Mix in the whisky, honey, almonds and cinnamon into softened vanilla ice cream.

Freeze to desired consistency and enjoy!

Foodmantra for a Whisky flavoured Meat Sauce

Once you are done grilling or roasting meat in a pan, pour 3 tablespoons of whisky and deglaze the pans with the remaining tit bits. Add in some grilled/ roasted shallots and mushrooms (you can roast them on the side when your meat is cooking), add in fresh herbs and parika and sour cream to the pan. Lightly heat it up and pour the sauce to be served on the side.

You can also add in leftover marinade from the grill or the roast if you like.

The Johhnie Walker Scotch Whisky tasting was a delight. It was great to know so more about drinking whisky and pairing it up with the right food. I’m a Japanese food lover and inclined towards seafood. Whisky is said to bring out the aromas of the sea in seafood, so my food went nicely with the beverages that were served that evening. While I loved the modern Japanese appetizer of steamed river sole roulade with prawn coulis and miso, the main course of Atlantic salmon and a special kind of ginger called Hajikami (or something!) was only average. I was just missing my wasabi hints in the food and also sushi, which I love. Nonetheless, modern Japanese food was a good experience if you treat it as French instead Japanese cooking. The cherry tart was very appetizing but the wasabi ice cream was a winner for me, especially with that Johhnie Walker XR 21.

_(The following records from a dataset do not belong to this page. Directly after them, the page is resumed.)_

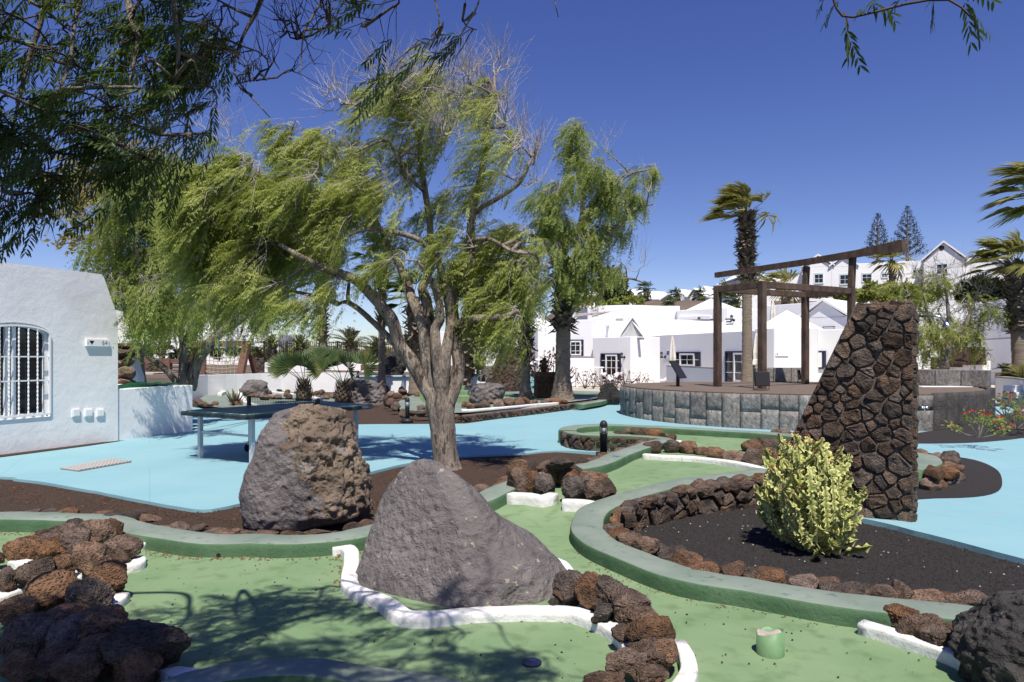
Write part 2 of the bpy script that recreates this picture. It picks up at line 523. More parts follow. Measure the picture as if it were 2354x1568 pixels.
xs = sorted(set([-900, -500, -300, -200, -140, -100] + list(range(-80, 121, 8)) + [140, 180, 240, 320, 500, 900]))
ys = sorted(set([-40, -20, -8, 0, 8, 16, 24, 32, 40] + list(range(46, 150, 6)) + [170, 200, 240, 300, 400, 600, 900, 1500]))
vs = [(x, y, terrain_z(x, y)) for y in ys for x in xs]
nx = len(xs)
fs, mi = [], []
for j in range(len(ys) - 1):
    for i in range(nx - 1):
        fs.append((j * nx + i, j * nx + i + 1, (j + 1) * nx + i + 1, (j + 1) * nx + i))
        mi.append(0 if ys[j] < 34 else 1)
tag(put('ground', new_mesh('ground', vs, fs, [m_gravel, m_terrain], mi, True)), kind='structure')

def hill(name, pts, D, depth, m):
    """ridge line in picture columns at distance D, with real slopes in front and behind"""
    b = MB()
    line = []
    for px, py in pts:
        line.append(P(px, py, D))
    line = smooth_line(line, D * .02)
    n = len(line)
    rows = []
    for k, (dy, f) in enumerate([(-depth, 0), (-depth * .6, .45), (-depth * .25, .85), (0, 1), (depth * .5, .6), (depth, 0)]):
        rows.append([(p.x, p.y + dy, -1 + (p.z + 1) * f * (1 + .12 * mn.noise(Vector((p.x * .012 + k, k * 3.3, 0))))) for p in line])
    vs = [p for r in rows for p in r]
    fs = [(k * n + i, k * n + i + 1, (k + 1) * n + i + 1, (k + 1) * n + i) for k in range(len(rows) - 1) for i in range(n - 1)]
    tag(put(name, new_mesh(name, vs, fs, [m], None, True)), kind='structure')
hill('hills', [(-900, 812), (-300, 800), (200, 780), (420, 770), (560, 765), (640, 788), (720, 800), (860, 803), (1000, 806), (1150, 812), (1500, 816)], 1100, 320, m_hill)
hill('hills', [(700, 812), (900, 800), (985, 783), (1040, 781), (1110, 790), (1250, 806), (1400, 815)], 420, 110, m_hill_red)

# ------------------------------------------------------------------ blue painted floor
blue_px = [(-500, 1096), (0, 1096), (30, 1100), (105, 1109), (250, 1135), (400, 1163), (462, 1172), (512, 1166), (560, 1155), (700, 1120),
           (850, 1085), (920, 1068), (1000, 1056), (1100, 1047), (1200, 1042), (1300, 1036), (1500, 1050), (1690, 1072), (1760, 1105),
           (1800, 1140), (1890, 1172), (1975, 1189), (2035, 1203), (2100, 1219), (2230, 1252), (2353, 1284), (2700, 1365)]
poly = [G(*p) for p in blue_px]
edge_line = smooth_line(poly, .15)
poly2 = [(p.x + .02 * mn.noise(p * 3), p.y + .02 * mn.noise(p * 3 + Vector((5, 5, 5)))) for p in edge_line] + [(16, 4.6), (30, 10), (30, 33.5), (8, 33.5), (0, 34), (-16, 34), (-22, 30), (-22, 9)]
b = MB().prism(poly2, -.25, 0)
b.put('pavement', m_blue).__setitem__('kind', 'structure')

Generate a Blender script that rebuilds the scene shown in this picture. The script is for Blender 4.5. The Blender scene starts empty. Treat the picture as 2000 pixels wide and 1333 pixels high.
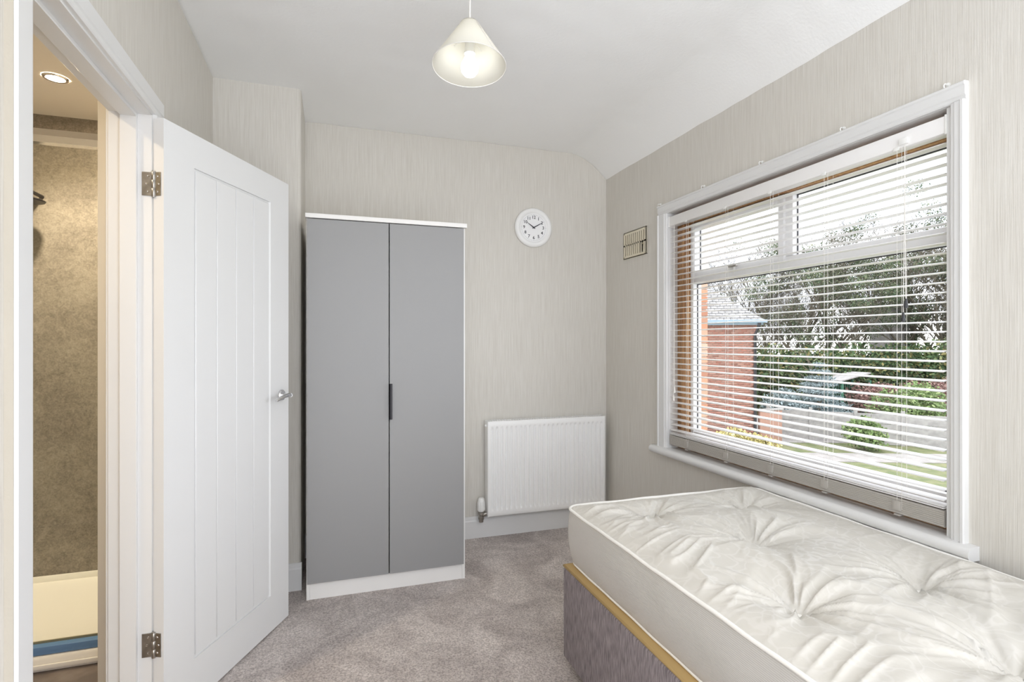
import bpy, bmesh, math, random
import numpy as np
from mathutils import Vector, Matrix, noise
random.seed(7); rng = np.random.default_rng(7)
S = bpy.context.scene
COL = S.collection
PI = math.pi

# ------------------------------------------------------------------ camera, world, exposure
YAW = math.atan(351 / 1060)
cd = bpy.data.cameras.new('camera'); cam = bpy.data.objects.new('camera', cd); COL.objects.link(cam)
cd.sensor_width = 36; cd.lens = 36 * 1060 / 2000; cd.clip_start = .02; cd.clip_end = 500
cam.location = (0, 0, 1.27); cam.rotation_euler = (PI / 2, 0, -YAW)
S.camera = cam
S.view_settings.view_transform = 'Standard'; S.view_settings.look = 'None'
S.view_settings.exposure = 1.58; S.view_settings.gamma = 1.0
S.view_settings.use_curve_mapping = False
S.cycles.use_denoising = True
S.cycles.max_bounces = 14; S.cycles.diffuse_bounces = 8; S.cycles.glossy_bounces = 4
S.cycles.transparent_max_bounces = 16; S.cycles.transmission_bounces = 8
S.cycles.caustics_reflective = False; S.cycles.caustics_refractive = False
S.cycles.sample_clamp_indirect = 6.0

W = bpy.data.worlds.new('sky'); S.world = W; W.use_nodes = True
wn = W.node_tree.nodes; wl = W.node_tree.links; wn.clear()
out = wn.new('ShaderNodeOutputWorld'); bg = wn.new('ShaderNodeBackground')
tc = wn.new('ShaderNodeTexCoord'); mp = wn.new('ShaderNodeMapping'); nz = wn.new('ShaderNodeTexNoise')
rp = wn.new('ShaderNodeValToRGB')
mp.inputs['Scale'].default_value = (1.2, 1.2, 4.0); nz.inputs['Scale'].default_value = 2.2
nz.inputs['Detail'].default_value = 5
rp.color_ramp.elements[0].position = .38; rp.color_ramp.elements[0].color = (.74, .81, .95, 1)
rp.color_ramp.elements[1].position = .62; rp.color_ramp.elements[1].color = (1, .985, .96, 1)
wl.new(tc.outputs['Generated'], mp.inputs['Vector']); wl.new(mp.outputs['Vector'], nz.inputs['Vector'])
wl.new(nz.outputs['Fac'], rp.inputs['Fac']); wl.new(rp.outputs['Color'], bg.inputs['Color'])
wl.new(bg.outputs['Background'], out.inputs['Surface'])
bg.inputs['Strength'].default_value = SKY = 1.35
BULB = 2.2
pt = bpy.data.lights.new('window_portal', 'AREA'); pt.shape = 'RECTANGLE'; pt.size = 1.36; pt.size_y = 1.2
pt.cycles.is_portal = True
po = bpy.data.objects.new('window_portal', pt); COL.objects.link(po)
po.location = (2.03, 1.9, 1.32); po.rotation_euler = (0, PI / 2, 0)   # -Z points into the room (-X)

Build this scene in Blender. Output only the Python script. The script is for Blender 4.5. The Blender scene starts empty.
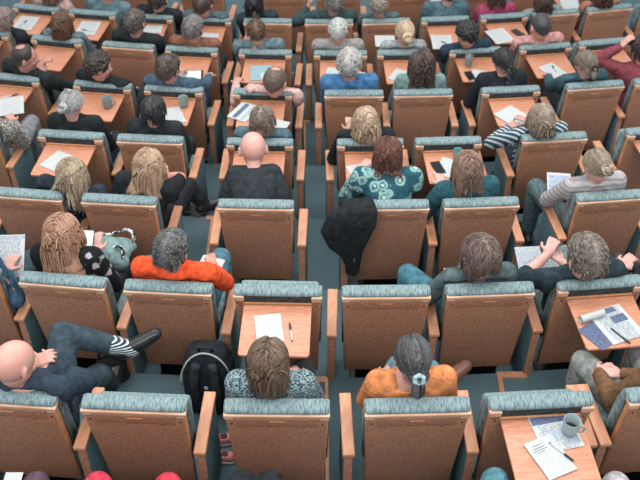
import bpy, math, random
import numpy as np
from mathutils import Vector, Matrix, noise as mn
random.seed(7)
V = Vector
R = math.radians
C = bpy.context.scene.collection
S = bpy.context.scene

# ------------------------------------------------------------------ camera
F_PX, TH = 920.0, R(42)
FW = V((0, math.cos(TH), -math.sin(TH))); UP = V((0, math.sin(TH), math.cos(TH)))
CAM = V((0, -2.648, 4.415))
cam_d = bpy.data.cameras.new('camera'); cam = bpy.data.objects.new('camera', cam_d); C.objects.link(cam)
cam.location = CAM; cam.rotation_euler = (R(90) - TH, 0, 0)
cam_d.sensor_width = 36; cam_d.lens = F_PX * 36 / 640; cam_d.clip_end = 100
cam_d.dof.use_dof = True; cam_d.dof.focus_distance = 4.7; cam_d.dof.aperture_fstop = 3.6
S.camera = cam
DROP = 0.20                      # every row stands 0.20 m lower than the one behind it
ROWS = 'ZABCDEFGH'
def zf(row): return -DROP * (ROWS.index(row) - 1)
def ray(px, py): return (FW + V(((px - 320) / F_PX, 0, 0)) - UP * ((py - 240) / F_PX))
def at(px, py, z):
    d = ray(px, py); t = (z - CAM.z) / d.z
    return CAM + d * t

# ------------------------------------------------------------------ materials
def lin(h):
    if isinstance(h, str): c = [int(h[i:i+2], 16) / 255 for i in (0, 2, 4)]
    else: c = [v / 255 for v in h]
    return tuple(v / 12.92 if v <= .04045 else ((v + .055) / 1.055) ** 2.4 for v in c) + (1,)
MATS = {}
def nt(name):
    m = bpy.data.materials.new(name); m.use_nodes = True
    t = m.node_tree; b = t.nodes['Principled BSDF']
    return m, t, b
def nd(t, kind, **kw):
    n = t.nodes.new(kind)
    for k, v in kw.items():
        if k in n.inputs: n.inputs[k].default_value = v
        else: setattr(n, k, v)
    return n
def coords(t, scale=(1, 1, 1), rot=(0, 0, 0)):
    tc = nd(t, 'ShaderNodeTexCoord'); mp = nd(t, 'ShaderNodeMapping')
    mp.inputs['Scale'].default_value = scale; mp.inputs['Rotation'].default_value = rot
    t.links.new(tc.outputs['Object'], mp.inputs['Vector'])
    return mp.outputs['Vector']
def ramp(t, fac, stops, const=False):
    r = nd(t, 'ShaderNodeValToRGB'); e = r.color_ramp.elements
    if const: r.color_ramp.interpolation = 'CONSTANT'
    while len(e) > 1: e.remove(e[-1])
    e[0].position = stops[0][0]; e[0].color = lin(stops[0][1])
    for p, c in stops[1:]:
        x = e.new(p); x.color = lin(c)
    t.links.new(fac, r.inputs['Fac']); return r.outputs['Color']
def bump(t, b, fac, strength=.3, dist=.004):
    bp = nd(t, 'ShaderNodeBump'); bp.inputs['Strength'].default_value = strength; bp.inputs['Distance'].default_value = dist
    t.links.new(fac, bp.inputs['Height']); t.links.new(bp.outputs['Normal'], b.inputs['Normal'])
def M(name, col, rough=.6, metal=0, spec=.4, col2=None, scale=(30, 30, 30), detail=3, bmp=0, sharp=(.35, .65), coat=0):
    if name in MATS: return MATS[name]
    m, t, b = nt(name); b.inputs['Roughness'].default_value = rough; b.inputs['Metallic'].default_value = metal
    b.inputs['Specular IOR Level'].default_value = spec
    if coat: b.inputs['Coat Weight'].default_value = coat
    if col2 is None: b.inputs['Base Color'].default_value = lin(col)
    else:
        n = nd(t, 'ShaderNodeTexNoise'); n.inputs['Scale'].default_value = 1; n.inputs['Detail'].default_value = detail
        t.links.new(coords(t, scale), n.inputs['Vector'])
        t.links.new(ramp(t, n.outputs['Fac'], [(sharp[0], col), (sharp[1], col2)]), b.inputs['Base Color'])
        if bmp: bump(t, b, n.outputs['Fac'], bmp)
    MATS[name] = m; return m

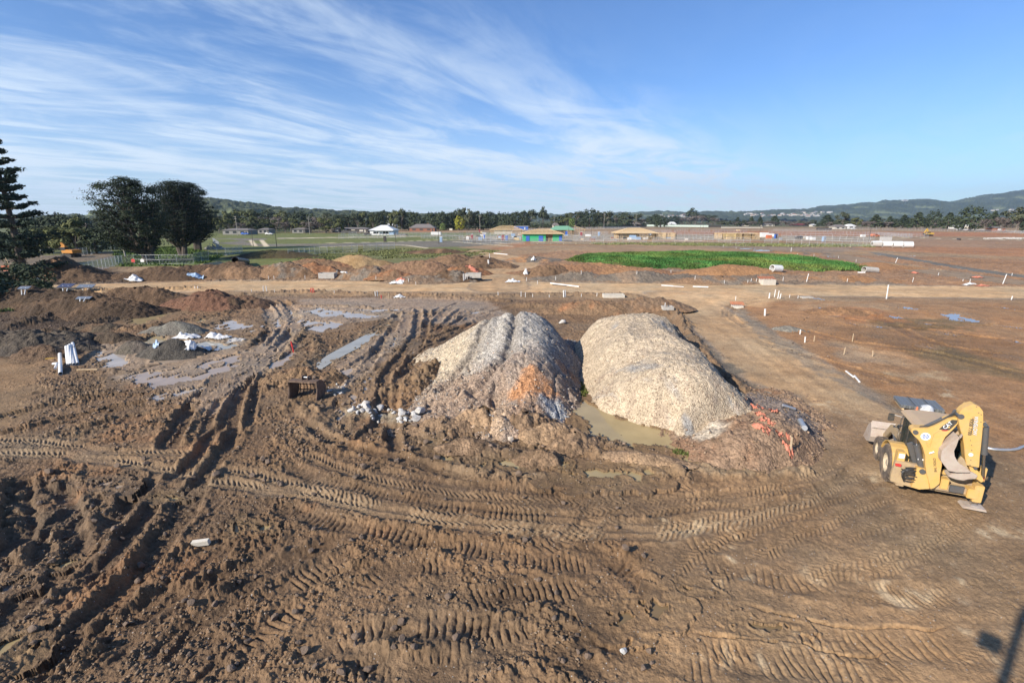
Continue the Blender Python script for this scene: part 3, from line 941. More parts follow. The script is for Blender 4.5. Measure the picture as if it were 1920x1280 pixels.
pud((155, 906), (200, 900), (245, 912), (235, 924), (190, 918), col='pink', soft=.14, lab='flat brown puddle above the pair of deep ruts, largest there')
pud((285, 926), (320, 922), (342, 932), (310, 938), col='yel', soft=.12)
pud((435, 985), (446, 975), (452, 1000), (440, 1008), col='yel', soft=.08)
pud((466, 984), (500, 988), (515, 1000), (488, 1000), col='yel', soft=.08)
pud((-30, 1215), (20, 1195), (60, 1190), (30, 1225), (-30, 1265), col='yel', soft=.14, lab='yellow puddle in the bottom left corner')
pud((50, 1230), (75, 1208), (72, 1225), (56, 1240), col='yel', soft=.1)
pud((-20, 1085), (20, 1085), (45, 1082), (30, 1105), (-10, 1125), col='dark', soft=.15, lab='dark puddle in a hollow at the left edge')
pud((95, 1060), (140, 1040), (145, 1048), (110, 1064), col='yel', soft=.08)
pud((1115, 1140), (1180, 1135), (1230, 1112), (1275, 1145), (1250, 1165), (1180, 1175), (1130, 1165), col='brown', soft=.18, lab='murky brown puddle in the tracks at the bottom centre')
pud((1265, 1098), (1330, 1100), (1345, 1110), (1290, 1112), col='brown', soft=.12)
pud((1755, 590), (1790, 584), (1845, 602), (1830, 606), (1780, 600), col='blue', soft=.3, lab='wide shiny puddle in the orange field')
for q in ((1560, 588, 22, 5), (1620, 585, 16, 3), (1680, 594, 18, 3), (1545, 579, 14, 3), (1600, 606, 16, 2), (1740, 607, 14, 2), (1905, 638, 16, 3), (1700, 578, 24, 2), (1650, 612, 20, 2), (1780, 625, 16, 2), (1900, 612, 30, 2), (1890, 578, 24, 2),
          (1480, 616, 12, 2), (1740, 650, 14, 3), (1895, 670, 16, 3), (1640, 630, 12, 2), (1525, 560, 30, 2)):
    pud(*[(q[0] + q[2] * math.cos(t), q[1] + q[3] * math.sin(t) + 0.12 * q[2] * math.cos(t)) for t in np.linspace(0, 6.28, 8)[:-1]], col='blue', soft=.22)
for q in ((1430, 470, 26, 1.4), (1400, 466, 18, 1), (1475, 474, 22, 1.2), (1560, 481, 14, 1), (1705, 481, 12, 1.5), (1650, 478, 12, 1), (1560, 460, 20, 1)):
    pud(*[(q[0] + q[2] * math.cos(t), q[1] + q[3] * math.sin(t)) for t in np.linspace(0, 6.28, 8)[:-1]], col='blue', soft=.9)

WATER = {'tan': (0.30, 0.23, 0.14), 'yel': (0.36, 0.275, 0.14), 'grey': (0.40, 0.335, 0.27), 'pink': (0.37, 0.28, 0.20), 'pale': (0.36, 0.335, 0.27), 'dark': (0.12, 0.095, 0.075), 'brown': (0.20, 0.14, 0.075), 'blue': (0.25, 0.21, 0.19)}
PUDS = []
for i, (pts, col, lvl, soft, lab) in enumerate(PUD):
    r = poly_mask(pts, soft, wob=1.5, seed=200 + i, padx=1.4)
    if r is None: continue
    W, m, sd = r
    if col != 'yel': m = m * (1 - .95 * sstep(.28, .55, fbm(GX[W] / (soft * 2.2), GY[W] / (soft * 5), 4, 700 + i)))
    z = Z[W]
    if (m > .5).any(): lvl = float(np.clip(np.percentile(z[m > .5], 62 if col == 'yel' else 28), -.30, .13))
    if (m > .02).any() and np.median(GY[W][m > .02]) < 21.0 and col != 'brown': lvl = float(np.clip(np.percentile(z[m > .02], 10) + .03, -.4, .1))
    inside = m
    det = z - np.mean(z)
    keep = {'yel': .05, 'grey': .22, 'pink': .35, 'pale': .18, 'dark': .3, 'brown': .2, 'blue': .3, 'tan': .2}[col]
    zin = lvl - 0.10 + .55 * keep * np.clip(det, -.3, .4)
    ringm = sstep(-soft * 2.8, -soft * 0.9, sd) * (1 - m)
    bank = lvl + .05 + .28 * np.maximum(-sd, 0) + .05 * n_sm[W]
    z = np.where((sd < 0) & (z > bank), bank + (z - bank) * sstep(0, 1.3, -sd), z)
    z2 = z * (1 - inside) + zin * inside
    z2 = np.where(ringm > 0.02, np.maximum(z2, lvl + 0.03 + 0.05 * (1 - ringm) + 0.3 * np.maximum(det, 0)), z2)
    Z[W] = z2
    paint(W, sstep(-soft * 3, -soft * .3, sd), tuple(0.75 * c for c in WATER[col]), None, 0.6, k=0.14)
    PUDS.append((pts, col, lvl, soft, lab))

# pad under the parked machine stays flat
r = poly_mask([(1640, 880), (1660, 800), (1760, 790), (1860, 880), (1840, 950), (1700, 930)], 0.6)
if r: W, m, sd = r; Z[W] *= (1 - m * .8)


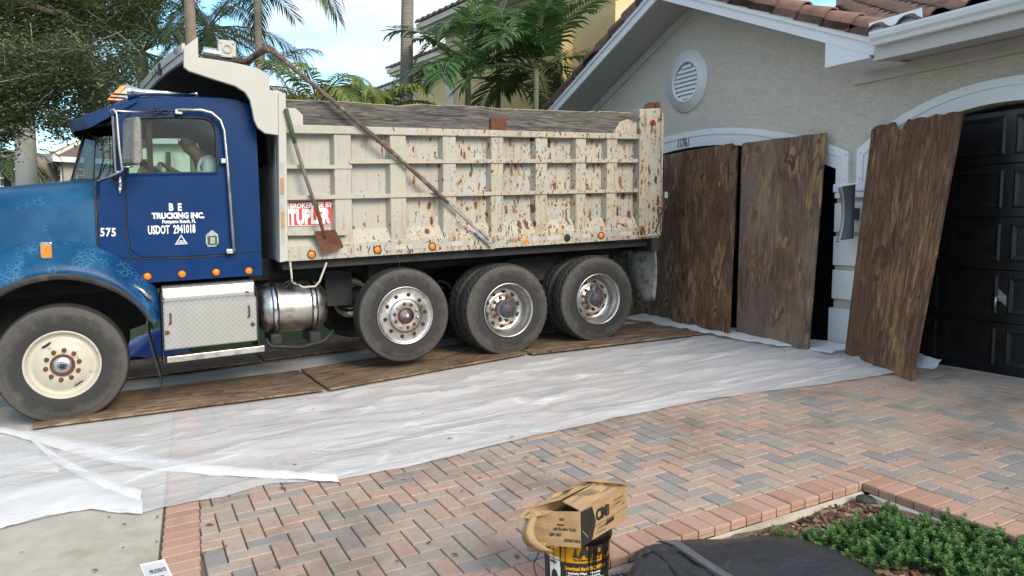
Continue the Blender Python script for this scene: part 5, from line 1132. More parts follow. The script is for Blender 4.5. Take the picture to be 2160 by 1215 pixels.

I did not opt for any of the Chinese dishes, because I was in the mood for something above the usual. I did try some of the garlic prawn appetizer that tasted a lot like bhajiyas, the fried rice with the main course meat looked very, desi, spicy yet appealing because of the fragrant spices and the fried ice cream reminded me of ice cream pakoras in Sharma uncles’s son’s shaadi. This so-called chinese dessert was very gharelu (home-style) for me, but if you like it, you like it. The sizzling fried rice was very dramatic as Chef Liang poured the sizzling sauce on to the rice. Every grain of rice was crispy, like puffed rice crispy and with it was a sweet and spicy sauce that reminds you a lot of american chopsuey! This dish is great for kids. Overall, the whisky was good and the food was decent, that turned out to be a lovely evening.

*Funfact: Whiskey with an ‘e’ stands for Whiskey from Ireland and the United States, while whisky stands for Scotch, English, Wales, Canadian and even Japanese whisky.